全米の観衆の前で、NFC(ナショナル・フットボール・カンファレンス)で上位につけているチームとして試合に臨んだライオンズと対決したときのラブは、格別だったと言えよう。素晴らしいパフォーマンスを発揮していたオフェンシブラインの後ろで、ラブはショットを選び、ショートパスもロングパスも正確に決めていた。

ラフルアーHCは「彼は素晴らしい仕事をしていると思う。1人ではできないだろう。多くの選手が彼のためにプレーしたんだと思う。オフェンシブラインのおかげだと思っている。ただただ彼を守っていた」と語っている。

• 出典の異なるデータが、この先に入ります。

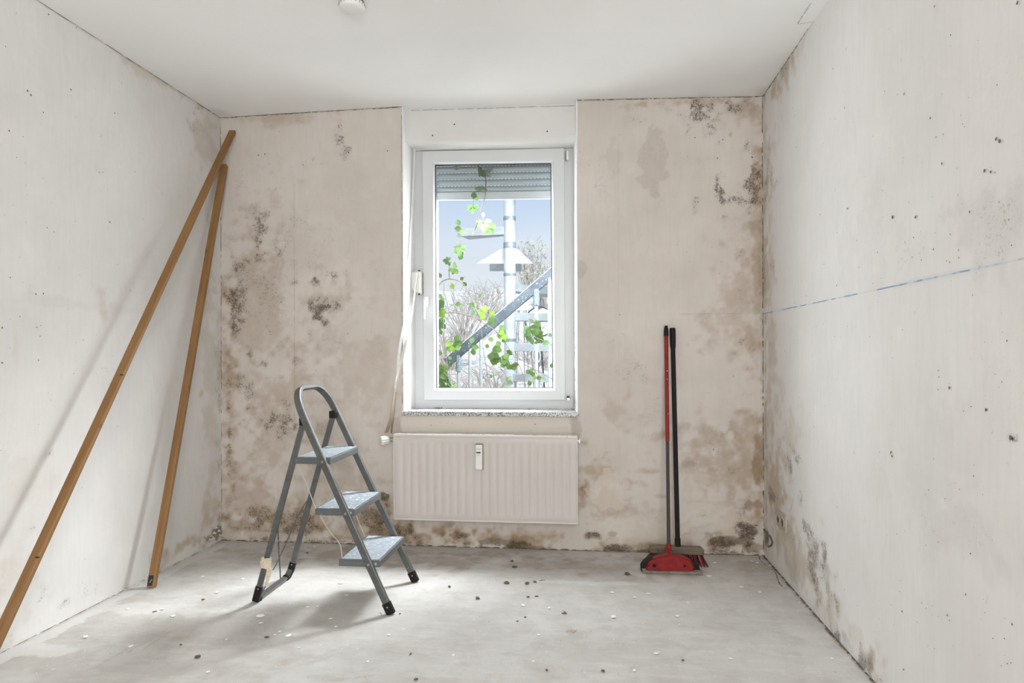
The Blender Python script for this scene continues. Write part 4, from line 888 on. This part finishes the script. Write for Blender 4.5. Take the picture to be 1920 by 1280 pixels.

すべては、ワトソンに通した53ヤードのパスから始まった。ラフルアーHCはこのプレーをラブに伝える前に、本当にこれでいいのかと二の足を踏んでいたようだ。

「もう少しで最初のプレーコールを変えるところだった」と明かしたラフルアーHCは「あのプレーコールについては何度も考えていた。今朝、ジョーダンに連絡して、別のものに変えるつもりだと伝えた。すると、彼はこのコールがいいと言った。だから“じゃあそうしよう”と答えた」と続けている。

ワトソンにパスを通してから4プレー後、ラブはリードにパスをつないで10ヤードのタッチダウンを決めた。それからパッカーズは一度も後戻りしなかった。

「それが、俺たちが望んでいたことだ」とラブは強調している。「俺たちは素早く始めて序盤に得点を重ね、ディフェンスを助けてそこから前進したいと思っている」

この試合で、キャリアで最長の37ランヤードも記録したラブは、タイトエンド(TE)タッカー・クラフトに9ヤードのタッチダウンパスを通して2回目の攻撃ドライブを締めくくった。これはクラフトにとって、キャリア初のタッチダウンとなっている。勢いが出るまでに時間がかかることで有名なパッカーズにとって、そうした始まり方は見事だったと言えよう。木曜日を迎えるにあたり、パッカーズが第1クオーターに獲得した点数は、10試合で合わせて20点のみだった。サンクスギビングゲームの第1クオーターでは、1回の試合で20点を挙げている。

試合ごとに成長し続け、ポストシーズン進出への望みをつなぎたいラブは、現地12月3日(日)のプライムタイムに、キャリア初先発を務めた試合で対峙したカンザスシティ・チーフスと対戦する予定だ。

今のところ、ジョーダン・ラブの成熟は続いている。ラブが3回のタッチダウンを決めたことで、木曜日はパッカーズにとって間違いなく幸せなサンクスギビングデーとなっただろう。